I’m a believer that entrepreneurs should jump off the cliff. This means, especially for software products, that you should launch as early as possible.

Reid Hoffman, the founder of LinkedIn, famously said, “If you are not embarrassed by the first version of your product, you’ve launched too late.”

I’m not saying that you don’t have a great first-time customer experience. Often people don’t give you a second chance if your product simply doesn’t work. But if you are solving a problem that’s big enough, customers will forgive you if the experience isn’t perfect.

With software products in particular, it’s possible to launch quickly with a minimal feature set if the product provides enough value. If a handful of customers are willing to pay, it’s good enough and you can improve over time.

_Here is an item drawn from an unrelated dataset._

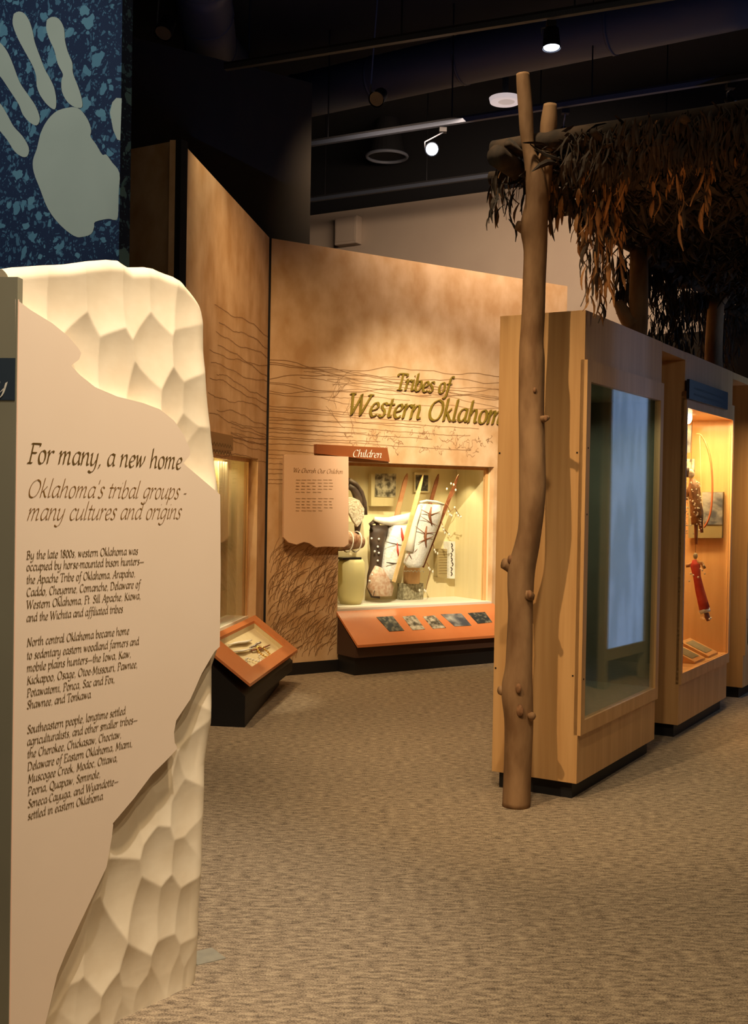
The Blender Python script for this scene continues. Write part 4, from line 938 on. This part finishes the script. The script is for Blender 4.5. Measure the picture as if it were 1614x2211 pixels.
# roof thatch: leaves lying over the whole roof, and a drooping fringe along the left edge between the posts
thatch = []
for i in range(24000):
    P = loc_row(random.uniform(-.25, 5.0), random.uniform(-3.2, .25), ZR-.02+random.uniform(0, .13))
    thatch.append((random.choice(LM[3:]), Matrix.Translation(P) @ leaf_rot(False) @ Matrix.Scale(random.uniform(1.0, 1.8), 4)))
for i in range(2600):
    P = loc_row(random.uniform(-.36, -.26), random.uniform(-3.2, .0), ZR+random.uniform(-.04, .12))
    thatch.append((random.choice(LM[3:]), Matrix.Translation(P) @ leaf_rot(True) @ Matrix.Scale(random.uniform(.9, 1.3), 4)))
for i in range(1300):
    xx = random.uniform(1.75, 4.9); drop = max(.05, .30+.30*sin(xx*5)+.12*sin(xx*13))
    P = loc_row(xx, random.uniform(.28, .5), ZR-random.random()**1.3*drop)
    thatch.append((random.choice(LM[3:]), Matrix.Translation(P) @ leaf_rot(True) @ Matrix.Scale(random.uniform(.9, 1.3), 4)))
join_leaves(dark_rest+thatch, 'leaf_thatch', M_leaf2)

# ------------------------------------------------------------------ hand mural panel
xe = BLU.hit(260, 300)[0]
mu = empty('mural_board', BLU.w(0, 0, 0), BLU.rz, 'tall dark blue splattered board with big pale handprints at upper left', 'mural')
MB().box(-2.2, xe, 0, .08, 0, 5.0).build('board', M_splat, mu)
def HB(pts): return [BLU.hit(x/2.306, y/2.306) for x, y in pts]
palm = [(360, 533), (400, 545), (440, 600), (455, 650), (452, 680), (480, 720), (510, 770), (530, 770), (560, 810), (596, 862), (592, 960), (588, 1080), (570, 1096), (540, 1090), (475, 1105), (470, 1130), (455, 1165), (410, 1180), (370, 1175), (300, 1120), (240, 1040), (200, 940), (170, 860), (165, 800), (185, 740), (205, 660), (240, 595), (290, 550)]
fing = [
 [(70, 70), (95, 58), (125, 70), (150, 110), (165, 160), (175, 210), (200, 280), (225, 345), (250, 390), (272, 440), (282, 500), (275, 545), (240, 525), (205, 480), (185, 430), (182, 380), (165, 330), (130, 265), (90, 190), (65, 120)],
 [(235, 100), (260, 85), (295, 95), (320, 140), (325, 200), (340, 260), (362, 315), (365, 365), (390, 430), (408, 490), (410, 535), (372, 533), (335, 505), (310, 455), (308, 400), (315, 370), (290, 320), (272, 250), (245, 190), (232, 140)],
 [(-60, 200), (-20, 200), (15, 225), (45, 270), (70, 330), (100, 410), (140, 470), (180, 530), (200, 590), (185, 625), (150, 610), (115, 570), (95, 520), (50, 450), (10, 390), (-30, 340), (-60, 270)],
 [(-70, 480), (-20, 500), (10, 525), (40, 575), (70, 630), (115, 680), (145, 735), (140, 775), (115, 782), (75, 755), (40, 700), (0, 650), (-40, 600), (-75, 550)]]
fing2 = [[(548, 560), (560, 510), (580, 488), (607, 490), (600, 700), (585, 695), (565, 650)]]
b = MB(); b.flat(crom(HB(palm)+[HB(palm)[0]], 3)[:-1], -.002)
for f in fing: b.flat(crom(HB(f)+[HB(f)[0]], 3)[:-1], -.003)
b.build('handprint', M_hand, mu, label='pale green handprint')
b = MB()
for f in fing2: b.flat(HB(f), -.002)
b.build('handprint', M_hand, mu, label='edge of a second pale handprint')

# ------------------------------------------------------------------ foreground carved text slab
slab_ = empty('carved_text_slab', SL.w(0, 0, 0), SL.rz, 'tall cream slab of carved scalloped stone with brown printed text in the left foreground', 'sign')
def hz(px, py): return SL.hit(px, py)
right = [SL.hit(*p, y=.038) for p in ((434, 640), (440, 700), (441, 760), (448, 850), (456, 940), (463, 1000), (471, 1066), (472, 1230), (471, 1400), (459, 1440), (456, 1560), (444, 1650), (441, 1760), (437, 1850), (430, 1990), (428, 2080), (424, 2120), (396, 2150))]
top = [SL.hit(*p, y=.03) for p in ((-60, 606), (-20, 590), (0, 582), (40, 575), (90, 572), (150, 569), (200, 562), (240, 559), (262, 562), (290, 575), (320, 575), (345, 578), (380, 594), (400, 604), (415, 622), (430, 645), (438, 664))]
def interp(tab, v, ki, vi):
    tab = sorted(tab, key=lambda p: p[ki])
    if v <= tab[0][ki]: return tab[0][vi]
    for a, c in zip(tab[:-1], tab[1:]):
        if v <= c[ki]: t_ = (v-a[ki])/max(1e-9, c[ki]-a[ki]); return a[vi]+(c[vi]-a[vi])*t_
    return tab[-1][vi]
XL = SL.hit(29, 1200)[0]; XRT = max(p[0] for p in right)
# scoops: centre in picture coordinates of the slab face
A_ = [(250, 250), (500, 300), (770, 330), (1010, 330), (1180, 330), (1330, 440), (600, 740), (840, 800), (1120, 640), (1360, 700), (1050, 1000), (1260, 1060), (1400, 1080), (1390, 1480), (130, 260), (1340, 1330)]
seeds = [(x/3.228, 540+y/3.228) for x, y in A_]
B2 = [(900, 260), (1140, 110), (1290, 160), (1250, 20), (860, 700), (1090, 480), (1020, 850), (1270, 520), (1170, 880), (1290, 900), (500, 1150), (720, 1080), (930, 1300), (430, 1380), (600, 1480), (820, 1500), (1160, 1250), (1300, 1200), (470, 1650), (1000, 1520), (760, 60), (1330, 330)]
seeds += [(x/3.1038, 1700+y/3.1038) for x, y in B2]
C2 = [(1460, 400), (1400, 680), (1450, 950), (1230, 1100), (1110, 1350), (1500, 200)]
seeds += [(x/3.3625, 1350+y/3.3625) for x, y in C2]
random.seed(19)
SD = []
for s_ in seeds:
    x, z = hz(*s_); SD.append((x, z, random.uniform(-.004, .004), random.uniform(-.05, .05), random.uniform(-.06, .05)))
for i in range(14): SD.append((random.uniform(XL, XRT), random.uniform(-.1, .1), random.uniform(-.004, .004), 0, 0))
def relief(x, z):
    best = 9
    for sx, sz, c, gx, gz in SD:
        dx, dz = (x-sx), (z-sz)*.62
        if abs(dx) > .3 or abs(dz) > .3: continue
        h = c-.020+2.9*(dx*dx+dz*dz)+gx*dx+gz*dz
        if h < best: best = h
    return min(best, .006)              # + is towards the viewer
top_s = [((x-XL)/(interp(right, z, 1, 0)-XL), z) for x, z in top]
NX, NZ = 190, 480
vs_ = []; TH = .30
for j in range(NZ+1):
    for i in range(NX+1):
        s_ = i/NX; t_ = j/NZ
        zt = interp(top_s, s_, 0, 1); z = zt*t_
        xr_ = interp(right, z, 1, 0); x = XL+(xr_-XL)*s_
        y = relief(x, z)
        e1 = max(0, 1-(xr_-x)/.05); e2 = max(0, 1-(zt-z)/.035)       # rounded right and top rims
        y = .014-(y*(1-.8*e1)-.008*.8*e1)+.022*e1**2.2+.03*e2**2.2
        vs_.append((x, y, z))
W_ = NX+1
fs_ = [(j*W_+i, j*W_+i+1, (j+1)*W_+i+1, (j+1)*W_+i) for j in range(NZ) for i in range(NX)]
k = len(vs_)
edge = [j*W_ for j in range(NZ+1)]+[NZ*W_+i for i in range(1, NX+1)]+[j*W_+NX for j in range(NZ-1, -1, -1)]+[i for i in range(NX-1, 0, -1)]
for e in edge: vs_.append((vs_[e][0], TH, vs_[e][2]))
m_ = len(edge)
fs_ += [(edge[i], edge[(i+1) % m_], k+(i+1) % m_, k+i) for i in range(m_)]+[tuple(k+i for i in range(m_-1, -1, -1))]
b = MB(); b.add(vs_, fs_)
so = b.build('carved_stone', M_stone, slab_, smooth=True, label='pale carved stone with scalloped hollows')
me = so.data
bm = bmesh.new(); bm.from_mesh(me); bmesh.ops.recalc_face_normals(bm, faces=bm.faces); bm.to_mesh(me); bm.free()
try: me.set_sharp_from_angle(angle=radians(30))
except Exception: pass
plate = [(29, 646), (32.5, 648), (62, 670), (108, 698), (142.5, 726), (164, 751), (171, 763), (166, 777), (149, 789), (167, 809), (201, 836), (248, 856), (303.6, 870), (341, 884), (372, 909), (393, 940), (406, 971), (406, 983), (391, 1000), (418, 1023), (471, 1068), (472, 1230), (470, 1396), (458.5, 1406.5), (431, 1454), (407, 1508), (376, 1555), (371, 1582), (373, 1603), (379, 1615), (357, 1638.5), (324, 1671), (285.5, 1722), (239, 1777), (240, 1780), (237, 1806), (225.5, 1871), (180, 1967), (138.5, 2054), (119, 2103), (100, 2183), (93, 2211)]
q = [hz(*p) for p in plate]+[(XL+.055, 0.005), (XL, 0.005)]
MB().prism([(x, max(z, .005)) for x, z in q], -.008, .045).build('text_plate', M_plate, slab_, label='smooth cream text plate with cut out outline')
MB().box(XL-.005, XL+.0, -.010, .06, .005, hz(29, 646)[1]).build('lit_edge_strip', mat('pink_edge_light', (.85, .55, .42), rough=.5), slab_)  # pink colour paints the light caught on the slab's left edge
def line(name, rows, cap, nib, m_, label, thin=1.1, k=4, slant=.17):
    b = MB()
    for t_, p0, p1 in rows:
        a = hz(*p0); c = hz(*p1); nib_text(b, t_, a[0], a[1], c[0]-a[0], cap, -.0088, nib=nib, thin=thin, k=k, slant=slant)
    b.build(name, m_, slab_, label=label)
line('heading', [('For many, a new home', (54, 999), (386, 1010))], .049, 4.5, M_print, 'large dark brown italic heading')
line('subheading', [("Oklahoma's tribal groups \u2014"[:-1]+'-', (52, 1073), (396, 1072)), ('many cultures and origins', (52, 1123), (384, 1120))], .044, 3.1, M_print2, 'rust italic subheading', .9, slant=.28)
line('paragraph', [('By the late 1800s, western Oklahoma was', (52, 1207), (293, 1193)), ('occupied by horse-mounted bison hunters\u2014', (52, 1232), (306, 1218)), ('the Apache Tribe of Oklahoma, Arapaho,', (52, 1260), (287, 1244)), ('Caddo, Cheyenne, Comanche, Delaware of', (52, 1287), (298, 1269)), ('Western Oklahoma, Ft. Sill Apache, Kiowa,', (52, 1314), (299, 1295)), ('and the Wichita and affiliated tribes.', (52, 1342), (263, 1320))], .0205, 4.6, M_print, None, 1.8, 3, .02)
line('paragraph', [('North central Oklahoma became home', (53, 1395), (274, 1368)), ('to sedentary eastern woodland farmers and', (53, 1423), (295, 1392)), ('mobile plains hunters\u2014the Iowa, Kaw,', (53, 1450), (278, 1418)), ('Kickapoo, Osage, Otoe-Missouri, Pawnee,', (53, 1477), (292, 1440)), ('Potawatomi, Ponca, Sac and Fox,', (53, 1504), (243, 1473)), ('Shawnee, and Tonkawa.', (53, 1530), (194, 1505))], .0205, 4.6, M_print, None, 1.8, 3, .02)
line('paragraph', [('Southeastern people, longtime settled', (53.5, 1583), (266, 1546)), ('agriculturalists, and other smaller tribes\u2014', (53.5, 1609), (292, 1563)), ('the Cherokee, Chickasaw, Choctaw,', (54, 1636), (257, 1594)), ('Delaware of Eastern Oklahoma, Miami,', (54, 1663), (281, 1612)), ('Muscogee Creek, Modoc, Ottawa,', (55, 1689), (249, 1642)), ('Peoria, Quapaw, Seminole,', (55, 1716), (212, 1675)), ('Seneca-Cayuga, and Wyandotte\u2014', (55, 1743), (251, 1691)), ('settled in eastern Oklahoma.', (55, 1769), (220, 1723))], .0205, 4.6, M_print, None, 1.8, 3, .02)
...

Launching early gives you no better way to determine if you are on the right track. So many entrepreneurs waste time by trying to think of every scenario, please every customer, and ensure every feature is included.

An entrepreneur I know was passionate about launching a new mobile app he was certain would be popular. He spent months perfecting it. He spent thousands of dollars on mobile developers, and eventually took out a second mortgage on his house to put the finishing touches on the app before launching. Once he finally launched, he was shocked he had so few downloads. It was a sad, expensive lesson.

Entrepreneurs need to spend more of their time at the front end – discovering the problems in the market and validating whether someone will buy the product – before they build and launch. If you do an effective job at this front end, the building and launching the product becomes so much easier. You’re also gaining evidence for potential investors.

There is no way to systematically know with certainty whether you’ll be successful. But by using these techniques and launching early you can improve your odds dramatically.